Não sei se este Sínodo aprovará o matrimônio igualitário. Porém, só o fato de debater abertamente e votar esse assunto, sem retaliações, já indicará um grande amadurecimento na IEAB. Posteriormente, ao menos, os clérigos que realmente acompanham pastoralmente nossos irmãos e irmãs homoafetivos, poderão dizer: “infelizmente, a Igreja diz que é inclusiva, mas não é tanto assim… vocês até podem comungar conosco, mas nós não podemos abençoar sua união”. Para muitos, certamente, será uma grande decepção, sobretudo as pessoas que têm amizade com clérigos e clérigas em uniões homoafetivas estáveis. Ao final, teremos que ser muito cautelosos ao usar a palavra “inclusividade” ou a estampar em alguns de nossos templos o versículo: “Casa de oração para todos os povos”.

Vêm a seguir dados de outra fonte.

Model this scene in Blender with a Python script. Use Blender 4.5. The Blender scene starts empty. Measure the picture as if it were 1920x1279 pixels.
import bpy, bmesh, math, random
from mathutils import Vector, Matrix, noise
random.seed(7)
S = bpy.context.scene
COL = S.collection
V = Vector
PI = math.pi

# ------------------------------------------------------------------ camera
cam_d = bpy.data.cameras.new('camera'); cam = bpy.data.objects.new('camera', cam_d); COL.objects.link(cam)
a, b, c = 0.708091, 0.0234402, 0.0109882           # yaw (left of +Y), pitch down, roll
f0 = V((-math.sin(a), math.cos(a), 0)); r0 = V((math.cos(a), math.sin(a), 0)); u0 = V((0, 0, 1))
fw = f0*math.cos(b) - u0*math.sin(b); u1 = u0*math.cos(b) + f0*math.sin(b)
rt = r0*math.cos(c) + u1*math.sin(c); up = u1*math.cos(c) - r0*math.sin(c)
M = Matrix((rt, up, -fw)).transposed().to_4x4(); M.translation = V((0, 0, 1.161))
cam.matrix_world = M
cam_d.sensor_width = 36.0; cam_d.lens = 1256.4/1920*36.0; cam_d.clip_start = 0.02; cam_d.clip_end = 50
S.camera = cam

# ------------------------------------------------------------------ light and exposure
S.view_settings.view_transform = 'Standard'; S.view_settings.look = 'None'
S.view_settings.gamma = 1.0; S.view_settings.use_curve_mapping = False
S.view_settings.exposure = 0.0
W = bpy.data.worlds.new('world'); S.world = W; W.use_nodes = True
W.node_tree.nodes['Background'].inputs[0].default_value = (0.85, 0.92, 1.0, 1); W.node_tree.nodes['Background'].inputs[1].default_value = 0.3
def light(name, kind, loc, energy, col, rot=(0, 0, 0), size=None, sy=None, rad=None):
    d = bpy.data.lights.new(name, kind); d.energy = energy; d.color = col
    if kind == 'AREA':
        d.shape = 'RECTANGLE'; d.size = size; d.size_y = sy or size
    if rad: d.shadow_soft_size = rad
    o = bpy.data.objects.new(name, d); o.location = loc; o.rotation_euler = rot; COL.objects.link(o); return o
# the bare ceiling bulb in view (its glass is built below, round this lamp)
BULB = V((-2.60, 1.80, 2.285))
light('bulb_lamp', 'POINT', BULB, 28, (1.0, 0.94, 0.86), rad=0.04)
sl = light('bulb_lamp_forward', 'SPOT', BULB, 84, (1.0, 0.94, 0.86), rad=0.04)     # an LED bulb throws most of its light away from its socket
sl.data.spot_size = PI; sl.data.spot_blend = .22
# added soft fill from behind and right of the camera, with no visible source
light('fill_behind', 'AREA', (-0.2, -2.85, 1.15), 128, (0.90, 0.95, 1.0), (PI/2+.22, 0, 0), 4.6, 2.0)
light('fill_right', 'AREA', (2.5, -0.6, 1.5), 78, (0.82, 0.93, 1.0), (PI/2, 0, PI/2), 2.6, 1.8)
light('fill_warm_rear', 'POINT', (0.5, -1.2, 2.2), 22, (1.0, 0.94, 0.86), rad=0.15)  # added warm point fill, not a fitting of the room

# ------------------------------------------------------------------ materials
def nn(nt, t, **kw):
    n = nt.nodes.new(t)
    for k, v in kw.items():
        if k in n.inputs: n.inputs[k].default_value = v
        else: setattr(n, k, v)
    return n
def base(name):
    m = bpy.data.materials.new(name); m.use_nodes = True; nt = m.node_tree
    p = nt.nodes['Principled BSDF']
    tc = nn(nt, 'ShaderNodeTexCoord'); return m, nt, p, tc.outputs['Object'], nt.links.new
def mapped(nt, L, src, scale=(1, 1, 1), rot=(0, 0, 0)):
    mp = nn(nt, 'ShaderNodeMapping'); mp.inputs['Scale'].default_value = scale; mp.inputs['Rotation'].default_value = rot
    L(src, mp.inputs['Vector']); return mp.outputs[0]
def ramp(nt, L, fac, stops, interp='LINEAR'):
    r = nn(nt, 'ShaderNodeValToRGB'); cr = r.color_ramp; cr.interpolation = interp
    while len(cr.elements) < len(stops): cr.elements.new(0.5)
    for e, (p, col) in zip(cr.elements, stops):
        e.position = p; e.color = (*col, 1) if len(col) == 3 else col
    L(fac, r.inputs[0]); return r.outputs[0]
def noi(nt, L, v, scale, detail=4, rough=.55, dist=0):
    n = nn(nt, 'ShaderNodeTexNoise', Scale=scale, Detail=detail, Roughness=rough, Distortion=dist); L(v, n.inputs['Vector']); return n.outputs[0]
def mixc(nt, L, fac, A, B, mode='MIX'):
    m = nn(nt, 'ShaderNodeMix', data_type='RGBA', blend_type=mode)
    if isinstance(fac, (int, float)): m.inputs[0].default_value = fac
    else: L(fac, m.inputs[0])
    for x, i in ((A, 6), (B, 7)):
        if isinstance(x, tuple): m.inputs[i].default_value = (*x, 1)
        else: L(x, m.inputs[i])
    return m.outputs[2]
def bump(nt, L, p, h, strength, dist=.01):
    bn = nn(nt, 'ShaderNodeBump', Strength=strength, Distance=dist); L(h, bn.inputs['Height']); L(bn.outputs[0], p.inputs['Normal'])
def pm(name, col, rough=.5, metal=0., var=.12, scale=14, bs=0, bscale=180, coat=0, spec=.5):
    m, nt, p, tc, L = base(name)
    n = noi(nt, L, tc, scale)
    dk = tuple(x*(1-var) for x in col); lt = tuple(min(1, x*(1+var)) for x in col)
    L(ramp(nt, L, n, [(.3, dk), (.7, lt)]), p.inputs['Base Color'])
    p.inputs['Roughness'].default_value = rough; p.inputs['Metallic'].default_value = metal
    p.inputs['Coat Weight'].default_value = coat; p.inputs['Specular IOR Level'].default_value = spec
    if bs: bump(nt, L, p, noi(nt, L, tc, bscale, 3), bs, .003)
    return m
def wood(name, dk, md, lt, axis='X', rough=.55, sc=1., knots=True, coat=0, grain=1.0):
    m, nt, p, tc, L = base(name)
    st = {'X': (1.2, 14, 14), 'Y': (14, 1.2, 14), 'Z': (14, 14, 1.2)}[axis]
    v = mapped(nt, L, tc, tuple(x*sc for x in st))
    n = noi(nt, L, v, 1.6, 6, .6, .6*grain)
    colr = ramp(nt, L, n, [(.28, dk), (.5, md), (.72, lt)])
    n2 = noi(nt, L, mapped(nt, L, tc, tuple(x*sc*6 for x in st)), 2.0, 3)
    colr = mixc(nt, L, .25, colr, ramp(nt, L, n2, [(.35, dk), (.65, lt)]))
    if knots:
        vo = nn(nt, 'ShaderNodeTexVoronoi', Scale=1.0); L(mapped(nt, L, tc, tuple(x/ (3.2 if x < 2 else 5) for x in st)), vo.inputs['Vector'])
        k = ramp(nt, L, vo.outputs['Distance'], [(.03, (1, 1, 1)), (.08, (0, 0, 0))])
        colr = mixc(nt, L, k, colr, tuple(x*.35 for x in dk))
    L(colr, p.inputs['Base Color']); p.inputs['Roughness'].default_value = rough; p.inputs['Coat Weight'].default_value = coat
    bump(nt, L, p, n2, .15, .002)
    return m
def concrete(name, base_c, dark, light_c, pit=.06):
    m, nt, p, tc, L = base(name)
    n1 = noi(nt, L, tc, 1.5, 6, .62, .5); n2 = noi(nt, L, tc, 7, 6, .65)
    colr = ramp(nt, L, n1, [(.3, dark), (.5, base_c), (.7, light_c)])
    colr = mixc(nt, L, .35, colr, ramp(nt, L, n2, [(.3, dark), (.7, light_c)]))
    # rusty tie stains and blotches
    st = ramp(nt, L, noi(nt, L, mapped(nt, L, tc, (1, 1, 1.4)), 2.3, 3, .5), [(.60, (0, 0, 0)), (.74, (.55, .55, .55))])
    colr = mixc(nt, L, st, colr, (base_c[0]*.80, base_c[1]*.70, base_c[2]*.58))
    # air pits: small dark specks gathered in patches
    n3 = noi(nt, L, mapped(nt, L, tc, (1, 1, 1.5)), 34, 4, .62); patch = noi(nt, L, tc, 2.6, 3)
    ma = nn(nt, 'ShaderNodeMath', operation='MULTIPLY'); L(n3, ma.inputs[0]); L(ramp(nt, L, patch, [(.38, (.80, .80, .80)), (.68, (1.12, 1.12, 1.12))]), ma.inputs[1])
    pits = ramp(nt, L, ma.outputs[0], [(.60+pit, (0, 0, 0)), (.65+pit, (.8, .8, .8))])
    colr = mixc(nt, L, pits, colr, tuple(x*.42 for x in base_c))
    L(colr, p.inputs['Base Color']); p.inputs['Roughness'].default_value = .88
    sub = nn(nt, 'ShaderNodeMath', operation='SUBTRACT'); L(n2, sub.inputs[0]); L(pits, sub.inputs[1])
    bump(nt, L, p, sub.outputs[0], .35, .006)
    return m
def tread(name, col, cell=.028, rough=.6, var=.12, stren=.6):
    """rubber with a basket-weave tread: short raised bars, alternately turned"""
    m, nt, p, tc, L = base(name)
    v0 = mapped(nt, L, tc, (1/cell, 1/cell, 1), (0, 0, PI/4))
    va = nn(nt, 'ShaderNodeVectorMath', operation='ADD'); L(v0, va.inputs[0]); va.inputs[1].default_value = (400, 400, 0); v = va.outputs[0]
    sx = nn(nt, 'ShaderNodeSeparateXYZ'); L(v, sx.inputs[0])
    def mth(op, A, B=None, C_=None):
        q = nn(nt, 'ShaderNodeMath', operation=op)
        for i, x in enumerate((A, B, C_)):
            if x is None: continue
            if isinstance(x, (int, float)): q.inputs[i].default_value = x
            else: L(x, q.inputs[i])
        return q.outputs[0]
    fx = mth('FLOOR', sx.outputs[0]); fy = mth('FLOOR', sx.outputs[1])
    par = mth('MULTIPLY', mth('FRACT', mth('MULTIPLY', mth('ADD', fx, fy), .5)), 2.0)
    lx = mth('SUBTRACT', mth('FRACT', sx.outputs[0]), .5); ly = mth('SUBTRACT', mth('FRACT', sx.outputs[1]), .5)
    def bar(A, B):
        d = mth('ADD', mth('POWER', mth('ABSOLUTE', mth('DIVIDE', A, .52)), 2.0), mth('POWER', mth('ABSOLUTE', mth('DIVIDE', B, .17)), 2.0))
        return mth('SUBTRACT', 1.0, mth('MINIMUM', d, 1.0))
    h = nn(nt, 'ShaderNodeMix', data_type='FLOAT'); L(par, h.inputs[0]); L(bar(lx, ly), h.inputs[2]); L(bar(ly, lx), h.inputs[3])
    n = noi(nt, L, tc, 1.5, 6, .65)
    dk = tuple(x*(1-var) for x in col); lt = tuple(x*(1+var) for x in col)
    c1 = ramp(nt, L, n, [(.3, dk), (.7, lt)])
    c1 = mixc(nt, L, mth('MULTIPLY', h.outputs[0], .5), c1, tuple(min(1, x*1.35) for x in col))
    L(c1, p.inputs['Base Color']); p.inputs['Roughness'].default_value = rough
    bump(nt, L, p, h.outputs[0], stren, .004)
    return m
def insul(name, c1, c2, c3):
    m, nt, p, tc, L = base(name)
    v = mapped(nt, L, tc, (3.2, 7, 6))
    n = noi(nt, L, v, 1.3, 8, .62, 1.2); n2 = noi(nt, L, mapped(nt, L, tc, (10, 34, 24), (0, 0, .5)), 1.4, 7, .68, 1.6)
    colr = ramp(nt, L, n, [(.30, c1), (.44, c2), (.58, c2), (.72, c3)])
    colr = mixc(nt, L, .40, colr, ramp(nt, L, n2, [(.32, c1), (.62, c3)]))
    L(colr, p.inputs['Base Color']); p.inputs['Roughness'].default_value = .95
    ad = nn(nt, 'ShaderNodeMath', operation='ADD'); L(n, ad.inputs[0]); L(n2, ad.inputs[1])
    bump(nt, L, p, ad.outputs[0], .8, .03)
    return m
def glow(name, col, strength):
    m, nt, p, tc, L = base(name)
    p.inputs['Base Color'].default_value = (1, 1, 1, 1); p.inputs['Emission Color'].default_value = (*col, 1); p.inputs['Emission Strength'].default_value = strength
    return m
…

Se no próximo Sínodo não houver votos suficientes para aprovação do matrimônio igualitário, muitos de nós lamentaremos, sim. Mas isso não nos afastará da Igreja, pois sabemos que esses mesmos direitos já adquiridos na sociedade civil, foram conquistados com luta, persistência e perseverança. Tal como a viúva às portas do juiz incompassivo, continuaremos a clamar por justiça, Sínodo após Sínodo, pois “não fará Deus justiça aos seus escolhidos, que a ele clamam dia e noite, embora pareça demorado em defendê-los?” (Lc 18.7)

Tempos atrás ouvi de um bispo hoje jubilado a seguinte frase: “A IEAB tem um verniz liberal sobre uma madeira conservadora”. Seria ótimo se, no momento em que a plenária do Sínodo debater esse assunto, todas as intervenções fossem gravadas e que o voto fosse aberto e declarado. Desse modo, ao menos poderíamos identificar o verniz e a madeira e compreender que somos parte da mesma construção e do mesmo edifício.


[1] Recordo a dissertação de mestrado do rev. Mário Ribas, “Escritura, Tradição e Razão no debate sobre homossexualidade no Anglicanismo” (UMESP, 2001), orientada pelo Revd. Jaci Maraschin e da qual tive o privilégio de participar como examinador na banca. O Revd. Arthur Cavalcanti, atual Secretário-Geral da IEAB também defendeu dissertação sobre tema correlato, intitulada “É um luxo trabalhar com religião e AIDS” (UMESP, 2010). O atual bispo da Diocese Meridional, Dom Humberto Maiztegui enfocou alguns tópicos ligados à sexualidade em sua tese de doutorado e também no artigo “Teologia da inclusão a partir de At 15,1-35 – Superando as barreiras da discriminação contra pessoas homossexuais” (Revista Estudos Bíblicos n. 66. Petrópolis, Vozes).O Rev. Elias Vergara divulgou dois importantes textos – “Que gay sou eu?”e o outro, intitulado “Quem inventou o pecado?”, termina perguntando: “e se Deus for gay?”. Editei o livro “Bíblia e Sexualidade” (Fonte Editorial, 2010), com 16 artigos sobre o tema reunindo autores de nossa e de outras Igrejas (John Spong, Dr. Brakemeier, André Musskopf, Dallmer Assis, Daniela Bessa, etc). A bibliografia é extensa demais para ser reproduzida aqui.